One of the most notorious examples involved the torture of prisoners, a power the administration claimed in the face of law and international agreements to the contrary. “The assertion in the various legal memoranda that the President can order the torture of prisoners despite statutes and treaties forbidding it was another reach for presidential hegemony,” wrote Anthony Lewis in the New York Review of Books. “The basic premise of the American constitutional system is that those who hold power are subject to the law…Bush’s lawyers seem ready to substitute something like the divine right of kings.”

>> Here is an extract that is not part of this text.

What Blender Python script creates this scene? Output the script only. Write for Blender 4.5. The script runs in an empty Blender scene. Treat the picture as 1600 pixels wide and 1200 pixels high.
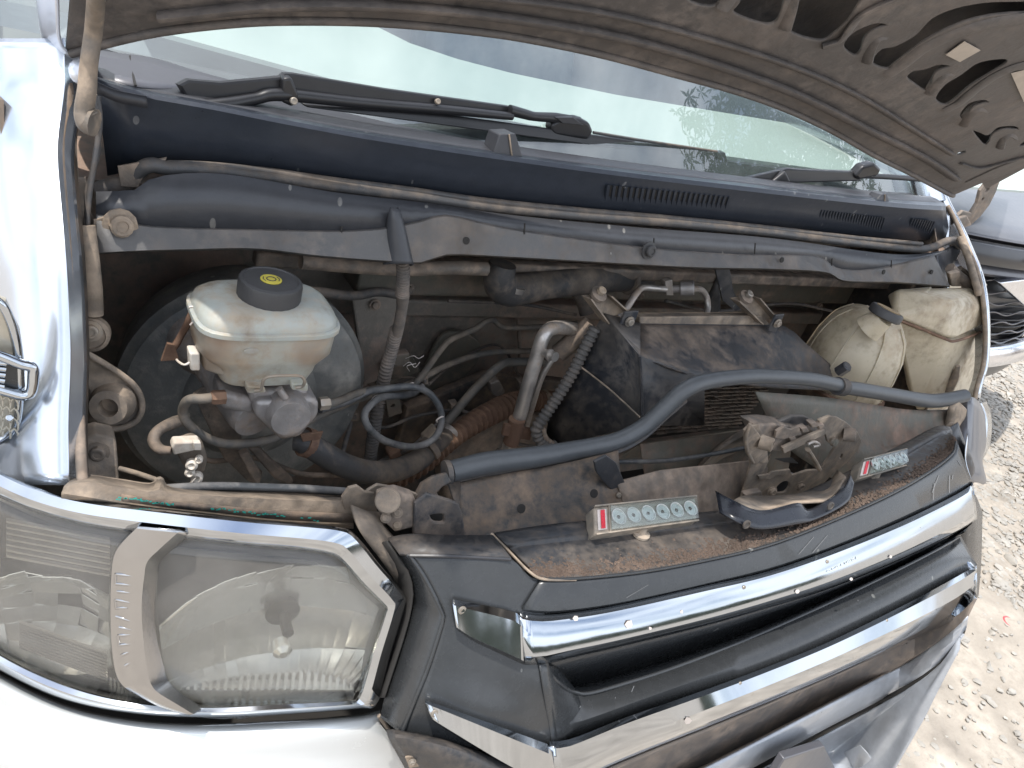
import bpy, bmesh, math, random
from mathutils import Vector, Matrix
R_ = math.radians
random.seed(7)
scn = bpy.context.scene
COL = scn.collection
# ------------------------------------------------------------------ camera
CAM = Vector((-.8334, -.4205, 1.4122)); FPX = 1230.
_yw, _pt, _rl = R_(39.056), R_(29.076), R_(18.4225)
FW = Vector((math.sin(_yw)*math.cos(_pt), math.cos(_yw)*math.cos(_pt), -math.sin(_pt)))
_r = Vector((math.cos(_yw), -math.sin(_yw), 0)); _u = _r.cross(FW)
RT = _r*math.cos(_rl) + _u*math.sin(_rl); UP = _u*math.cos(_rl) - _r*math.sin(_rl)
cd = bpy.data.cameras.new('camera'); cam = bpy.data.objects.new('camera', cd); COL.objects.link(cam)
M = Matrix((RT, UP, -FW)).transposed().to_4x4(); M.translation = CAM
cam.matrix_world = M; cd.sensor_width = 36; cd.lens = FPX*36/1600; cd.clip_start = .02; cd.clip_end = 3000
scn.camera = cam
# ------------------------------------------------------------------ light
SUNDIR = Vector((-.30, -.02, .95)).normalized()
w = bpy.data.worlds.new('World'); scn.world = w; w.use_nodes = True
nt = w.node_tree; nt.nodes.clear()
def nn(nt, t, **k):
    n = nt.nodes.new(t)
    for a, b in k.items():
        if a.startswith('i_'):
            key = a[2:]
            key = int(key) if key.isdigit() else key.replace('_', ' ')
            n.inputs[key].default_value = b
        else: setattr(n, a, b)
    return n
sky = nn(nt, 'ShaderNodeTexSky', sky_type='NISHITA', sun_disc=False)
sky.sun_elevation = math.asin(SUNDIR.z); sky.sun_rotation = math.atan2(SUNDIR.x, SUNDIR.y)
sky.dust_density = 2.5; sky.air_density = 1.1
tc = nn(nt, 'ShaderNodeTexCoord')
mp = nn(nt, 'ShaderNodeMapping'); mp.inputs['Scale'].default_value = (1, 1, 2.2)
cl = nn(nt, 'ShaderNodeTexNoise', i_Scale=2.3, i_Detail=7., i_Roughness=.58)
cr = nn(nt, 'ShaderNodeValToRGB'); cr.color_ramp.elements[0].position = .36; cr.color_ramp.elements[1].position = .56
mx = nn(nt, 'ShaderNodeMix', data_type='RGBA'); mx.inputs[7].default_value = (8.2, 8.7, 9.5, 1)
bg = nn(nt, 'ShaderNodeBackground', i_Strength=.15); wo = nn(nt, 'ShaderNodeOutputWorld')
L = nt.links.new
L(tc.outputs['Generated'], mp.inputs['Vector']); L(mp.outputs[0], cl.inputs['Vector']); L(cl.outputs['Fac'], cr.inputs[0])
L(cr.outputs[0], mx.inputs[0]); L(sky.outputs[0], mx.inputs[6]); L(mx.outputs[2], bg.inputs[0]); L(bg.outputs[0], wo.inputs[0])
sl = bpy.data.lights.new('sun', 'SUN'); sl.energy = 2.7; sl.angle = R_(.6); sl.color = (1, .95, .88)
so = bpy.data.objects.new('sun', sl); COL.objects.link(so)
so.rotation_euler = SUNDIR.to_track_quat('Z', 'Y').to_euler()
scn.view_settings.view_transform = 'Standard'; scn.view_settings.look = 'None'
scn.view_settings.exposure = 0.62; scn.view_settings.gamma = 1
scn.cycles.max_bounces = 10; scn.cycles.transparent_max_bounces = 16

# ------------------------------------------------------------------ materials
def mat(name, col, rough=.5, metal=0., dust=.4, dustcol=(.235, .165, .115), up=.35, scale=9., specks=0.,
        bump=.15, coat=0., sss=0., var=.25, drough=.9, spec=.5, speckcol=(.55, .55, .52), fine=60., wav=0., spot=None):
    m = bpy.data.materials.new(name); m.use_nodes = True; t = m.node_tree; t.nodes.clear(); L = t.links.new
    out = nn(t, 'ShaderNodeOutputMaterial'); bs = nn(t, 'ShaderNodeBsdfPrincipled'); L(bs.outputs[0], out.inputs[0])
    tc = nn(t, 'ShaderNodeTexCoord')
    n1 = nn(t, 'ShaderNodeTexNoise', i_Scale=scale, i_Detail=6., i_Roughness=.62); L(tc.outputs['Object'], n1.inputs['Vector'])
    n2 = nn(t, 'ShaderNodeTexNoise', i_Scale=fine, i_Detail=5., i_Roughness=.65); L(tc.outputs['Object'], n2.inputs['Vector'])
    ge = nn(t, 'ShaderNodeNewGeometry'); sx = nn(t, 'ShaderNodeSeparateXYZ'); L(ge.outputs['Normal'], sx.inputs[0])
    # dust = dust + up*max(nz,0) + (noise-.5)*k
    def ma(op, a, b=None, c=None, clamp=False):
        n = nn(t, 'ShaderNodeMath', operation=op, use_clamp=clamp)
        for i, v in enumerate((a, b, c)):
            if v is None: continue
            if isinstance(v, (int, float)): n.inputs[i].default_value = v
            else: L(v, n.inputs[i])
        return n.outputs[0]
    nz = ma('MAXIMUM', sx.outputs[2], 0.)
    f = ma('MULTIPLY_ADD', nz, up, dust - .5*3.0 - .5*2.2)
    f = ma('MULTIPLY_ADD', n1.outputs['Fac'], 3.0, f)
    f = ma('MULTIPLY_ADD', n2.outputs['Fac'], 2.2, f)
    f = ma('MULTIPLY', f, 1. if dust > 0 else 0., None, True)
    f = ma('MINIMUM', f, .93)
    v = ma('MULTIPLY_ADD', n2.outputs['Fac'], var*2, 1-var)
    hs = nn(t, 'ShaderNodeMix', data_type='RGBA', blend_type='MULTIPLY'); hs.inputs[0].default_value = 1.
    hs.inputs[6].default_value = (*col, 1); cc = nn(t, 'ShaderNodeCombineColor')
    for i in range(3): L(v, cc.inputs[i])
    L(cc.outputs[0], hs.inputs[7])
    base = hs.outputs[2]
    if spot:   # second stain colour on large noise
        n4 = nn(t, 'ShaderNodeTexNoise', i_Scale=spot[2], i_Detail=3.); L(tc.outputs['Object'], n4.inputs['Vector'])
        f4 = ma('MULTIPLY_ADD', n4.outputs['Fac'], 6., -6.*spot[1], True)
        m4 = nn(t, 'ShaderNodeMix', data_type='RGBA'); L(f4, m4.inputs[0]); L(base, m4.inputs[6]); m4.inputs[7].default_value = (*spot[0], 1)
        base = m4.outputs[2]
    dc = nn(t, 'ShaderNodeMix', data_type='RGBA'); dc.inputs[6].default_value = tuple(c*.55 for c in dustcol)+(1,); dc.inputs[7].default_value = tuple(c*1.3 for c in dustcol)+(1,)
    n3 = nn(t, 'ShaderNodeTexNoise', i_Scale=scale*2.7, i_Detail=4.); L(tc.outputs['Object'], n3.inputs['Vector'])
    L(ma('MULTIPLY_ADD', n3.outputs['Fac'], 3., -1., True), dc.inputs[0])
    m1 = nn(t, 'ShaderNodeMix', data_type='RGBA'); L(f, m1.inputs[0]); L(base, m1.inputs[6]); L(dc.outputs[2], m1.inputs[7])
    colr = m1.outputs[2]
    if specks:
        vo = nn(t, 'ShaderNodeTexVoronoi', i_Scale=75., i_Randomness=1.); mpv = nn(t, 'ShaderNodeMapping')
        mpv.inputs['Scale'].default_value = (1., 1., .45); L(tc.outputs['Object'], mpv.inputs[0]); L(mpv.outputs[0], vo.inputs['Vector'])
        sv = nn(t, 'ShaderNodeSeparateColor'); L(vo.outputs['Color'], sv.inputs[0])
        rad = ma('MULTIPLY', ma('POWER', sv.outputs[0], 2.), .26)
        a = ma('LESS_THAN', vo.outputs['Distance'], rad); b = ma('GREATER_THAN', sv.outputs[1], 1-specks*.32)
        a = ma('MULTIPLY', a, b); a = ma('MULTIPLY', a, ma('MULTIPLY_ADD', n2.outputs['Fac'], 1.6, -.3, True))
        m2 = nn(t, 'ShaderNodeMix', data_type='RGBA'); L(a, m2.inputs[0]); L(colr, m2.inputs[6]); m2.inputs[7].default_value = (*speckcol, 1)
        colr = m2.outputs[2]
    L(colr, bs.inputs['Base Color'])
    r = ma('MULTIPLY_ADD', f, drough-rough, rough)
    r = ma('MULTIPLY_ADD', n2.outputs['Fac'], .12, ma('SUBTRACT', r, .06)); L(r, bs.inputs['Roughness'])
    if metal: L(ma('MULTIPLY', ma('SUBTRACT', 1., f), metal), bs.inputs['Metallic'])
    bs.inputs['Specular IOR Level'].default_value = spec
    bs.inputs['Coat Weight'].default_value = coat; bs.inputs['Coat Roughness'].default_value = .06
    if sss:
        bs.inputs['Subsurface Weight'].default_value = sss; bs.inputs['Subsurface Radius'].default_value = (.03, .025, .015); bs.inputs['Subsurface Scale'].default_value = .5
    if bump:
        bu = nn(t, 'ShaderNodeBump', i_Strength=bump, i_Distance=.004)
        h = ma('MULTIPLY_ADD', n1.outputs['Fac'], .6, n2.outputs['Fac']); h = ma('MULTIPLY_ADD', f, .35, h)
        L(h, bu.inputs['Height']); L(bu.outputs[0], bs.inputs['Normal'])
    return m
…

Furthermore, during his first term policy initiatives such as 'no child left behind' felt little resistance; Bush did not have to use the house veto once in his first term. 

However, a series of failures throughout his second term indicate that his power was not as unconstrained as it appeared. In particular, the ballooning federal budget deficit after $1.6tn in tax cuts, combined with the failure of the war on terror, led to a severe drop in his popularity, and his power. This was heightened by the lame duck presidency that emerged following the 2006 midterms.